Key commander among 11 terrorists killed in Wana IBO

ISPR says those eliminated included commander, two suicide bombers


Our Correspondent January 05, 2023
PHOTO: AFP/FILE

RAWALPINDI:

At least 11 terrorists, including a militant commander and two suicide bombers, were killed in an intelligence-based operation (IBO) in South Waziristan’s Wana, the military’s media affairs wing said on Thursday.

According to a statement issued by the Inter-Services Public Relations (ISPR), security forces “successfully foiled a high-profile terrorist activity” during the operation.

“During intense exchange of fire, 11 terrorists, including terrorist commander Hafizullah alias Tor Hafiz and two suicide bombers, were killed,” the ISPR said.

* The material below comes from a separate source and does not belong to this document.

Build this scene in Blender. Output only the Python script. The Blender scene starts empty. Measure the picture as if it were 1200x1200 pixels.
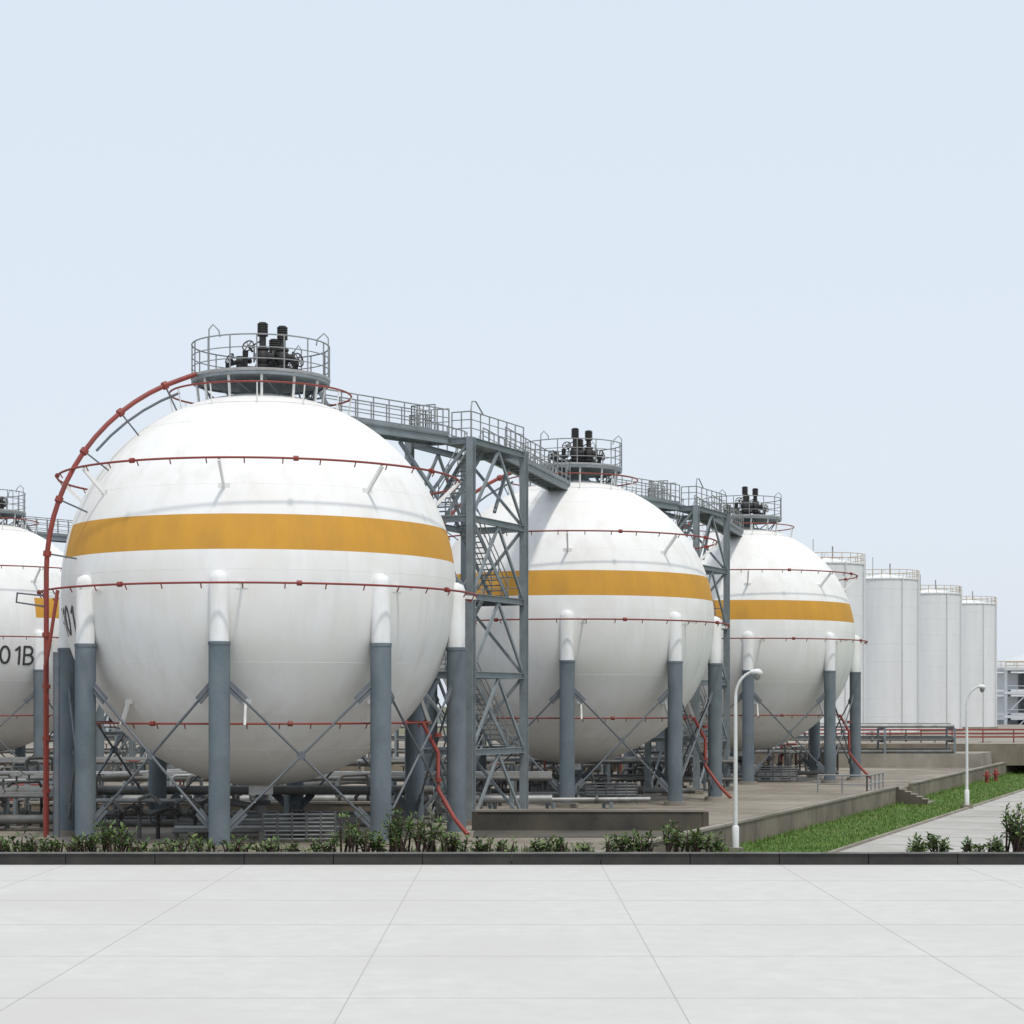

The statement added that a large quantity of weapons and ammunition was also recovered from the killed terrorists.

“The killed terrorists remained actively involved in terrorist activities against security forces and target killing of police in South Waziristan district,” the ISPR said.

The action came after a country’s top security body in its meeting held earlier this week had reiterated its resolve to have "zero tolerance" for terrorism in the country.

Separately on Thursday, Interior Minister Rana Sanaullah on Thursday said the recent huddle of the National Security Committee (NSC) had resolved that the government would not negotiate with “terrorists or any militant group”.

“The NSC had decided that negotiations, if needed, should be carried out with the Afghan government so that the significance of the Doha agreement, wherein it [Afghanistan] had vowed to not allow its soil to be used against others, could be emphasised,” he added, while addressing a news conference in Islamabad.

He was accompanied by Religious Affairs and Interfaith Harmony Minister Mufti Abdul Shakoor and PML-N leader Hanif Abbasi.

“If that is implemented, then the issue of terrorism in Pakistan and other countries will be solved…  Pakistan will be safe if Afghanistan honours its promise,” Sanaullah continued.

On Wednesday, State Department Spokesperson Ned Price said the US and Pakistan have a shared interest in ensuring that the Taliban act against terrorist groups, including the TTP, and not allow them to use the Afghan soil for their actions,

“Terrorism remains a scourge that has taken so many Pakistani, Afghans, and other innocent lives. The United States and Pakistan do indeed have a shared interest in ensuring that the Taliban live up to the commitments and that terrorist groups like ISIS-K, like the TTP, like al-Qaeda, are no longer able to threaten regional security.”

As regards the threats by TTP against the top Pakistani political leadership, Price said the US condemns any threat of violence from any group and certainly a threat of violence like this from a terrorist group like the TTP

“We know that the Pakistani people have suffered tremendously from terrorist attacks. We know that the Taliban has made commitments to curtailing the ability of international terrorists to be able to operate on Afghan soil. We continue to call on the Taliban to uphold those counter-terrorism commitments,” he said.

The US, he said, was committed to working with partners, ” but President (Joe) Biden also has a commitment to act unilaterally if and when necessary as we did just a few months ago with Ayman al-Zawahiri to take out threats that emerge in Afghanistan that potentially present a threat to the United States, to our allies, and to our interests.”

During the news conference, the interior minister was asked about the threat issued by the terrorist outfit to the PPP and PML-N for “openly declaring war against the TTP to appease America”.

The TTP statement mentioned the names of PPP Chairman Bilawal Bhutto-Zardari and Prime Minister Shehbaz Sharif as well as their respective parties.

It also warned religious parties against “activities against us”.

The minister was asked about the Afghan government’s claim that a network of Islamic State militants involved in the attack on Pakistan’s embassy in Kabul had been killed in an operation.

Sanaullah replied that Pakistan had received information about this development.

However, he added that until the report was verified by his ministry, it would be treated as “mere information”.